Nyali untuk melawan kepentingan sendiri.
Nyali untuk menutup ruang para koruptor menyelamatkan harta.
Nyali untuk berpihak pada rakyat.
Dalih hukum hanyalah kamuflase. Yang benar-benar hilang adalah keberanian politik. Selama nyali itu absen, koruptor akan terus punya waktu untuk menyelamatkan hartanya, dan rakyat hanya bisa menjadi penonton harta negara berpindah tangan.
Penutup
Publik tidak boleh diam. RUU ini bukan sekadar teks hukum, melainkan cermin keberpihakan negara: berpihak pada rakyat atau pada mereka yang menyembunyikan harta hasil kejahatan.
Suara rakyat mungkin tidak bisa langsung mengubah keputusan politik, tetapi diam hanya akan memperpanjang kelambatan.
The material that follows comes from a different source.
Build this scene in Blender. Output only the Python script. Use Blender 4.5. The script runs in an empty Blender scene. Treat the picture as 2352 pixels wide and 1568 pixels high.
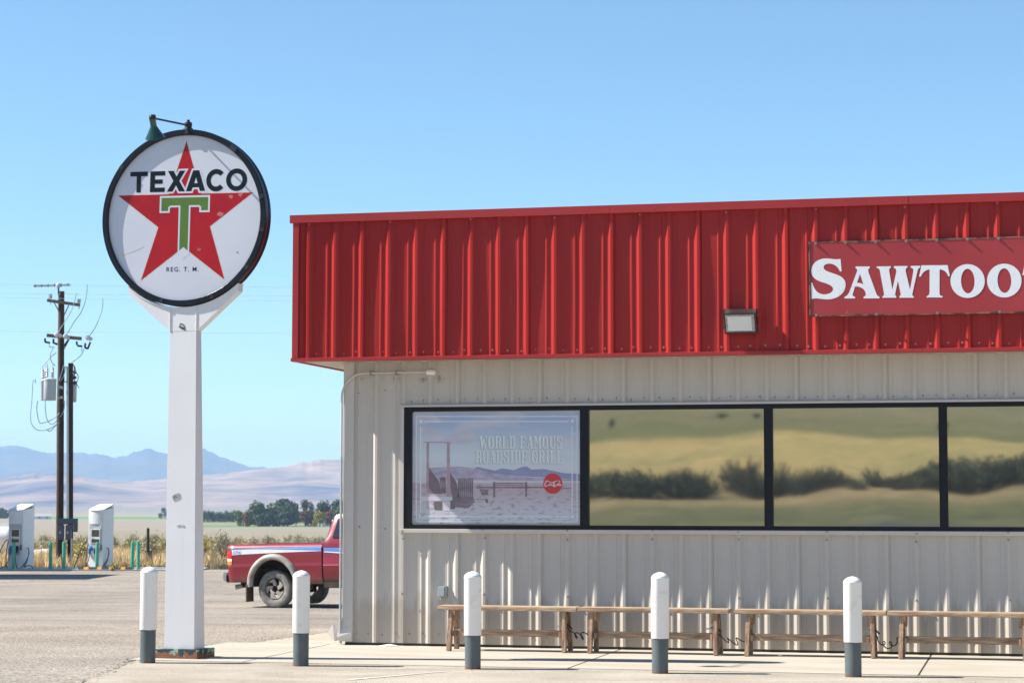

Karena itu, publik perlu terus mengingatkan: bahwa proses hukum yang lambat selalu merugikan rakyat, bahwa alasan teknis tidak boleh jadi tameng untuk menunda keadilan, dan bahwa keberanian politik hanya tumbuh jika ada tekanan moral dari masyarakat.
Mengawasi jalannya pembahasan, bersuara melalui ruang publik, dan memberi dukungan moral pada lembaga penegak hukum adalah cara sederhana namun penting untuk menjaga agar isu ini tidak lenyap ditelan waktu.
Melawan korupsi bukanlah pekerjaan satu institusi semata. Ia adalah ukuran harga diri bangsa. Dan harga diri itu hanya bisa tegak bila publik tidak diam.